Life in sobriety has been such an amazing gift that I didn’t know I needed. I will forever be grateful for everyone that has helped me stay sober.
If you are struggling to stay sober reach out to someone, hit a meeting, read some post on here. I promise it will get easier. We CAN and we DO recover!
Congratulations @Ninjakitty, what an inspirational share ,loved every word of it , I hit a year just over 2 months ago and my god it’s been a journey .congratulations my friend welcome to the club​:grinning:
I have CHILLS! There was some OUTSTANDING advice in there! Not running from yourself…GOLD. And “one day at a time”, down to “one hour”. I love this. I was fighting the urge to drink (I’m on day 14) the other day and it was only about 5:30 pm. I thought I’d fall off.
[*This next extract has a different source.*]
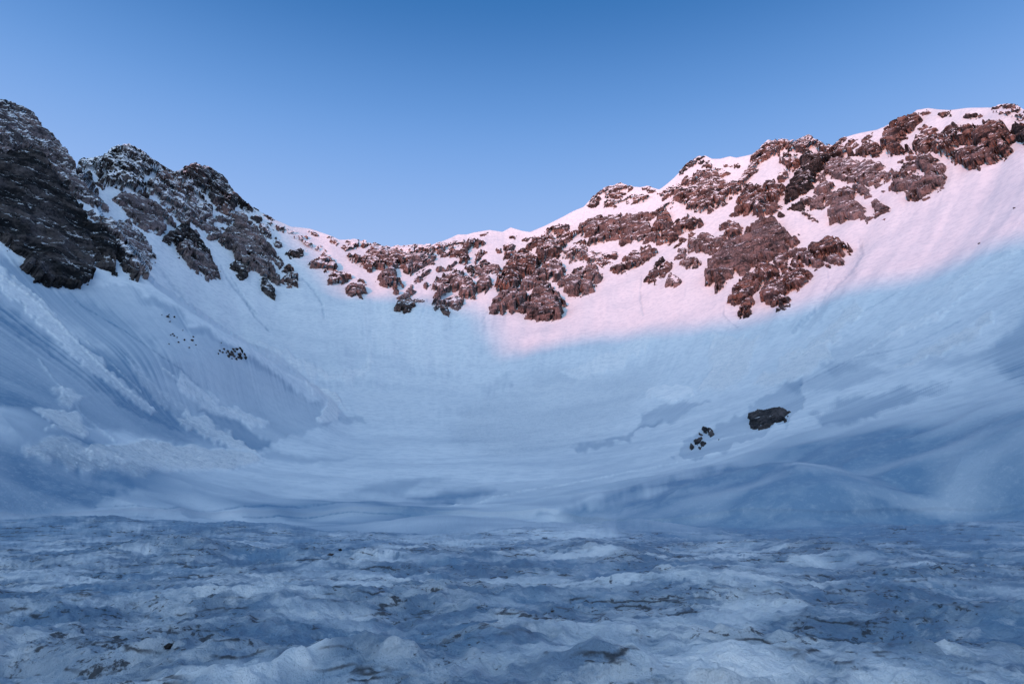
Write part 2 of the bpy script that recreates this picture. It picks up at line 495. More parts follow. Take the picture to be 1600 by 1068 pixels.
def snow_material():
    m, t, b = new_mat('snow')
    B = NB(t)
    P = B.pos()
    tone, dirt, rough = B.attr('tone'), B.attr('dirt'), B.attr('rough')
    # tone: -1 darkest, for old dull ice and painted shade, 0 packed snow, 1 fresh debris
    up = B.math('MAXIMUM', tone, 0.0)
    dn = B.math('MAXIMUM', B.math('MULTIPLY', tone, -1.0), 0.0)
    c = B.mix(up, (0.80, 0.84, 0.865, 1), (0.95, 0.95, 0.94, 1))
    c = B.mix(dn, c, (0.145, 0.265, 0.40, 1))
    mott = B.noise(P, 0.05, 6, 0.6)
    c = B.mix(B.map(mott, 0.35, 0.75, 0.0, 0.16), c, (0.5, 0.56, 0.62, 1))
    # crust, ripples and thrown crumbs
    crust = B.noise(P, 0.30, 10, 0.66, 0.3)
    c = B.mix(B.map(crust, 0.46, 0.60, 0.0, 0.30), c, (0.40, 0.49, 0.57, 1))
    sp_ = B.noise(P, 1.3, 6, 0.75)
    c = B.mix(B.math('MULTIPLY', B.map(sp_, 0.52, 0.66), rough), c, (0.95, 0.95, 0.94, 1))
    c = B.mix(B.math('MULTIPLY', B.map(sp_, 0.46, 0.36), B.math('MULTIPLY', rough, 0.6)), c, (0.30, 0.37, 0.45, 1))  # dark gaps between crumbs, their shade put into the colour
    # refrozen melt hollows of the dirty snow in front
    ml = B.noise(B.pos((1, 1.5, 1)), 0.55, 9, 0.68, 0.4)
    c = B.mix(B.math('MULTIPLY', B.map(ml, 0.47, 0.56, 0.0, 0.8), B.map(dirt, 0.03, 0.3), True), c, (0.14, 0.24, 0.36, 1))
    # dirt melted out of the snow in front: grains, crumbs and thin sheets
    grain = B.noise(P, 9.0, 5, 0.65)
    crumb = B.noise(B.pos((1, 1, 1.6)), 2.2, 6, 0.68, 0.5)
    dm = B.math('ADD', B.math('MULTIPLY', grain, 0.4), B.math('MULTIPLY', crumb, 0.6))
    thr = B.math('SUBTRACT', 0.675, B.math('MULTIPLY', dirt, 0.26))
    k = B.map(B.math('SUBTRACT', dm, thr), 0.0, 0.05)
    k = B.math('MULTIPLY', k, B.map(dirt, 0.02, 0.2), True)
    film = B.map(B.math('MULTIPLY', B.noise(P, 0.8, 6, 0.65), dirt), 0.08, 0.5, 0.0, 0.6)
    c = B.mix(film, c, (0.12, 0.165, 0.22, 1))
    # layers of old dust laid open where the drift has melted back
    zz = B.n('ShaderNodeSeparateXYZ')
    B.put(zz.inputs[0], P)
    warp = B.math('ADD', B.math('MULTIPLY', B.noise(P, 0.33, 3, 0.5), 3.0), B.math('MULTIPLY', B.noise(P, 2.2, 4, 0.6), 0.8))
    fr = B.math('FRACT', B.math('ADD', B.math('MULTIPLY', zz.outputs['Z'], 4.2), warp))
    line = B.map(B.math('ABSOLUTE', B.math('SUBTRACT', fr, 0.5)), 0.13, 0.03)
    lm = B.map(B.noise(P, 0.3, 4, 0.6), 0.47, 0.54)
    lm = B.math('MULTIPLY', lm, B.map(B.noise(P, 0.9, 4, 0.6), 0.40, 0.50))
    line = B.math('MULTIPLY', B.math('MULTIPLY', line, lm), B.map(dirt, 0.06, 0.22), True)
    k = B.math('MAXIMUM', k, line)
    c = B.mix(B.math('MULTIPLY', k, 0.9), c, (0.045, 0.046, 0.052, 1))
    t.links.new(c, b.inputs['Base Color'])
    b.inputs['Roughness'].default_value = 0.62
    b.inputs['Specular IOR Level'].default_value = 0.25
    # surface grain
    near = B.noise(P, 5.0, 6, 0.7)
    lump = B.noise(P, 0.75, 8, 0.68)
    bm = B.n('ShaderNodeBump')
    bm.inputs['Distance'].default_value = 0.12
    B.put(bm.inputs['Height'], near)
    bm.inputs['Strength'].default_value = 0.9
    bm2 = B.n('ShaderNodeBump')
    bm2.inputs['Distance'].default_value = 1.0
    B.put(bm2.inputs['Height'], lump)
    B.put(bm2.inputs['Strength'], B.math('ADD', 0.10, B.math('MULTIPLY', rough, 0.8), True))
    t.links.new(bm.outputs[0], bm2.inputs['Normal'])
    t.links.new(bm2.outputs[0], b.inputs['Normal'])
    return m


def rock_material(name, dark, light, dustc, tilt):
    m, t, b = new_mat(name)
    B = NB(t)
    P = B.pos()
    dust, snowy, edge = B.attr('dust'), B.attr('snowy'), B.attr('edge')
    strata = B.pos((0.35, 0.35, 1.3))
    a = B.noise(strata, 0.20, 8, 0.66, 0.6)
    f = B.noise(P, 0.9, 6, 0.7)
    c = B.mix(B.map(B.math('ADD', B.math('MULTIPLY', a, 0.7), B.math('MULTIPLY', f, 0.3)), 0.47, 0.585), dark, light)
    # lichen, rime and powder held by low scrub and joints
    d1 = B.noise(P, 0.10, 5, 0.6)
    dm = B.map(B.math('ADD', d1, B.math('MULTIPLY', dust, 0.4)), 0.56, 0.80)
    d2 = B.map(B.noise(P, 0.9, 7, 0.75), 0.38, 0.6, 0.1, 1.0)
    c = B.mix(B.math('MULTIPLY', B.math('MULTIPLY', dm, d2), 0.8), c, dustc)
    # snow lying on ledges and in cracks
    nz = B.n('ShaderNodeSeparateXYZ')
    t.links.new(B.n('ShaderNodeNewGeometry').outputs['Normal'], nz.inputs[0])
    s1 = B.noise(B.pos((1, 1, 1.8)), 0.17, 6, 0.62)
    s2 = B.noise(P, 0.8, 5, 0.65)
    sc_ = B.math('ADD', nz.outputs['Z'], B.math('MULTIPLY', B.math('SUBTRACT', s1, 0.5), 1.8))
    sc_ = B.math('ADD', sc_, B.math('MULTIPLY', B.math('SUBTRACT', s2, 0.5), 0.4))
    sc_ = B.math('ADD', sc_, B.math('MULTIPLY', snowy, 0.75))
    sm = B.map(sc_, 0.86, 0.96)
    c = B.mix(sm, c, (0.80, 0.81, 0.83, 1))
    t.links.new(c, b.inputs['Base Color'])
    b.inputs['Roughness'].default_value = 0.85
    b.inputs['Specular IOR Level'].default_value = 0.2
    bm = B.n('ShaderNodeBump')
    bm.inputs['Distance'].default_value = 1.2
    bm.inputs['Strength'].default_value = 0.8
    B.put(bm.inputs['Height'], B.math('ADD', a, B.math('MULTIPLY', f, 0.5)))
    t.links.new(bm.outputs[0], b.inputs['Normal'])
    return m


SNOW = snow_material()
ROCK = rock_material('dark_rock', (0.020, 0.015, 0.016, 1), (0.23, 0.14, 0.115, 1), (0.20, 0.155, 0.155, 1), 0.2)
ROCK_GREY = rock_material('grey_rock', (0.016, 0.016, 0.018, 1), (0.21, 0.15, 0.14, 1), (0.23, 0.19, 0.195, 1), 0.2)

ROCK_BLACK = rock_material('black_rock', (0.006, 0.006, 0.007, 1), (0.085, 0.07, 0.066, 1), (0.16, 0.14, 0.145, 1), 0.2)

# ------------------------------------------------------------------ tone of the snow surface
# (polygon in view pixels of the traced photograph, tone, feather px, roughness)
PATCH = [
    ([(150, 700), (230, 688), (300, 700), (380, 705), (405, 722), (370, 735), (290, 737), (200, 735), (140, 722)], .9, 7, .9),
    ([(60, 645), (100, 638), (145, 668), (125, 690), (80, 680)], .9, 8, .8),
    ([(85, 603), (130, 618), (120, 637), (90, 627)], .8, 7, .7),
    ([(30, 700), (90, 690), (180, 722), (280, 738), (220, 748), (120, 735), (60, 715)], .55, 8, .8),
    ([(0, 415), (60, 468), (140, 548), (245, 640), (235, 646), (125, 565), (50, 492), (0, 445)], .75, 5, .5),
    ([(280, 582), (350, 632), (425, 660), (405, 670), (320, 640), (275, 600)], .75, 5, .5),
    ([(283, 643), (320, 652), (380, 688), (405, 708), (340, 695), (290, 662)], .8, 5, .8),
    ([(200, 560), (260, 610), (300, 650), (290, 655), (230, 610)], .45, 5, .4),
    ([(465, 588), (505, 608), (533, 620), (540, 642), (530, 658), (493, 656), (515, 637), (500, 618)], 1.0, 4, .6),
    ([(400, 535), (480, 572), (530, 588), (575, 570), (570, 545), (580, 570), (552, 600), (470, 586)], .7, 5, .5),
    ([(300, 500), (420, 545), (470, 575), (430, 570), (340, 530)], .3, 8, .2),
    ([(880, 580), (960, 548), (1010, 518), (1025, 528), (960, 572), (900, 588)], .75, 5, .5),
    ([(1110, 520), (1190, 528), (1170, 578), (1130, 612), (1093, 610), (1110, 570)], .8, 7, .8),
    ([(1010, 612), (1040, 602), (1080, 604), (1087, 614), (1050, 626), (1014, 624)], .95, 3, .1),
    ([(1180, 602), (1230, 560), (1290, 535), (1302, 560), (1240, 592), (1190, 604)], .85, 5, .8),
    ([(1230, 560), (1300, 508), (1340, 478), (1352, 490), (1300, 535)], .6, 6, .8),
    ([(1365, 532), (1440, 500), (1485, 482), (1470, 497), (1400, 528)], .75, 5, .3),
    ([(1400, 572), (1450, 540), (1520, 512), (1545, 488), (1552, 505), (1500, 545), (1440, 566)], .75, 6, .8),
    ([(1480, 560), (1560, 500), (1600, 470), (1600, 500), (1540, 550)], .3, 8, .3),
    ([(1420, 470), (1520, 420), (1600, 370), (1600, 400), (1500, 460)], .3, 12, .4),
    ([(560, 470), (640, 490), (760, 480), (740, 560), (660, 570), (580, 540)], .35, 18, .2),
    ([(700, 690), (720, 640), (850, 580), (960, 575), (1030, 590), (990, 650), (930, 690), (880, 702), (780, 715)], -.10, 26, .55),
    ([(1260, 560), (1330, 530), (1400, 520), (1380, 560), (1300, 590)], -.2, 10, .3),
    ([(1300, 470), (1330, 440), (1345, 380), (1338, 440), (1300, 490), (1230, 540)], -.2, 5, .2),
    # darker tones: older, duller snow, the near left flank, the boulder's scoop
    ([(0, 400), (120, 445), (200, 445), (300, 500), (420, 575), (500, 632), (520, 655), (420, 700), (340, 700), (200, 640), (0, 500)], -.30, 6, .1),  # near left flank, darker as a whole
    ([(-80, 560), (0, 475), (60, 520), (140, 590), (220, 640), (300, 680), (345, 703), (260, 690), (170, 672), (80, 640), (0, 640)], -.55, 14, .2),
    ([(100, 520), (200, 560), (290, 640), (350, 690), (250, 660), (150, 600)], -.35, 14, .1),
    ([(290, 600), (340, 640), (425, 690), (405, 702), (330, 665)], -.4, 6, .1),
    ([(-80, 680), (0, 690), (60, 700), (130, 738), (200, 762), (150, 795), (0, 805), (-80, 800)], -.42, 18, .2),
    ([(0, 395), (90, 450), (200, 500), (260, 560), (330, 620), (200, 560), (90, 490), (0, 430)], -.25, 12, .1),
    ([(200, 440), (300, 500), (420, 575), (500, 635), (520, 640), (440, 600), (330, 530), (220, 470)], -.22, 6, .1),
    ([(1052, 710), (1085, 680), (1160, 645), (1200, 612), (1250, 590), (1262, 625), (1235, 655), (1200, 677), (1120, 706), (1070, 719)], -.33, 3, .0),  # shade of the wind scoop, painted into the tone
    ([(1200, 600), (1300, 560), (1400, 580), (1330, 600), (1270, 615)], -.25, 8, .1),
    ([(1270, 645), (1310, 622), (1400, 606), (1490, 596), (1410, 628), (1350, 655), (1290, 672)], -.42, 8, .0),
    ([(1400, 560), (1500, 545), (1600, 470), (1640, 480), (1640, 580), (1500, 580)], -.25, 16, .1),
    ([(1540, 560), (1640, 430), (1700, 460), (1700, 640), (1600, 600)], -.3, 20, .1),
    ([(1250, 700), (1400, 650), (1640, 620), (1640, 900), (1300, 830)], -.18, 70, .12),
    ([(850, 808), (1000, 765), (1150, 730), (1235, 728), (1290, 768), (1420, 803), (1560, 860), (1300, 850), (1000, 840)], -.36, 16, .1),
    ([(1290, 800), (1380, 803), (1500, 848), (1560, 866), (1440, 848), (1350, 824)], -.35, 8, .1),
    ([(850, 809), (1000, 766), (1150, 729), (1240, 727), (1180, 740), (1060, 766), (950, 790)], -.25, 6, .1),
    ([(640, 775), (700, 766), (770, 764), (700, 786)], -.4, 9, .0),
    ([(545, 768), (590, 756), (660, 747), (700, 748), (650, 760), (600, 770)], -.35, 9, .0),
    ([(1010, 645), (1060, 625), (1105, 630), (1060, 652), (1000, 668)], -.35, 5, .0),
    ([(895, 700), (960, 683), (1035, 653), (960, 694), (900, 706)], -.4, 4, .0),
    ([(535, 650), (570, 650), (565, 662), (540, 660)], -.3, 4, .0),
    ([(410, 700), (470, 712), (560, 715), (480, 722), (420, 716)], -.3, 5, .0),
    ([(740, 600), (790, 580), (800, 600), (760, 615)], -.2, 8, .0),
]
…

Said to myself, “I CAN drink, I have the choice, but today is not the day.” Thought I’d try to go to bed earlier if it got bad. Before I knew it, I distracted myself and it was after midnight, I was finally ready for bed, I was peoductive, and I was sober. I made sure to dwell on my success when I woke up w/o a hangover.
AWESOME words of excellence and PROPS to you!!! Wow. I cannot imagine! That’s a lot of holidays to suffer through! And you did it!!!